La famiglia, la casa e il momento di mangiare

La famiglia intesa come luogo in cui si consuma il cibo viene descritta attraverso gli spot. Nessun membro della famiglia viene risparmiato, così come nessun momento della giornata, tanto che fra le pagine si creano delle vere e proprie situazioni caricaturali che suonano come critica e provocazione nei confronti di chi gli spot li crea. Uomini incapaci di cucinare e di contribuire all’educazione alimentare dei figli, donne che negli spot hanno una connotazione che le riconduce esclusivamente all’ambito familiare, figli che non sanno riconoscere l’amore per i cibi freschi perché cresciuti a bastoncini di merluzzo e pisellini congelati. I ruoli sono sospesi e a volte si lasciano sottintendere situazioni di monogenitorialità.

I membri della famiglia analizzati dall’autrice, poi, vivono all’interno di case immacolate, perfette e lontane dalla quotidiana realtà. La cucina delle pubblicità ha lavelli che non conoscono macchie di calcare e non viene turbata dall’odore del cibo, che risulta elemento volgare e fuori luogo. Il momento del pasto viene proposto come lontano dai canoni della quotidianità delle famiglie e i gesti compiuti sono abbastanza improbabili.

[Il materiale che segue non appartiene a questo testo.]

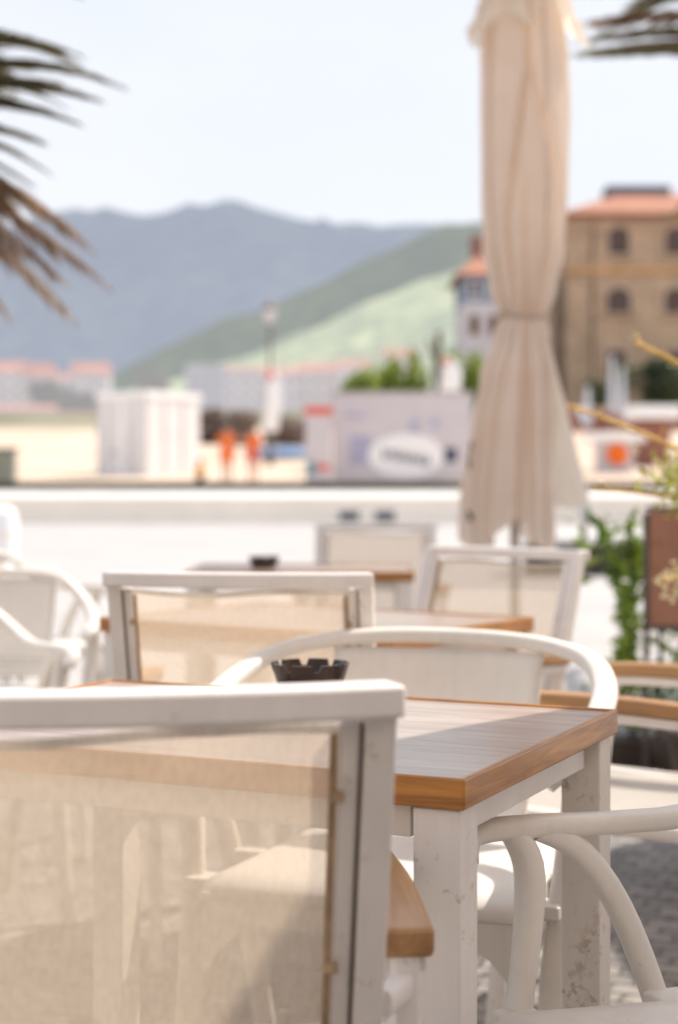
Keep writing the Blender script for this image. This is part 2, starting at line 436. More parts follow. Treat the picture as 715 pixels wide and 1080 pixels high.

Il cibo al di fuori delle mura domestiche

Se da un lato l’ambiente domestico è il principale luogo in cui viene rappresentato il consumo di cibo, la pubblicità, che è specchio del mondo in cui viviamo, non può non tenere conto delle abitudini di consumo anche in luoghi come il proprio posto di lavoro o la scuola. La colazione è un momento erroneamente non considerato, in virtù di snack veloci che aiutano a ottimizzare il tempo male organizzato dei protagonisti degli spot; la cena delle donne single viene saltata e sostituita da un bagno caldo; il classico “a tavola” è sostituito da un messaggio su WhatsApp corredato da immagine della cena. Non vengono mostrate le mense scolastiche e ad allietare l’intervallo fra le lezioni sono prodotti industriali a garanzia dell’alimentazione di gruppo, normata ed etichettata.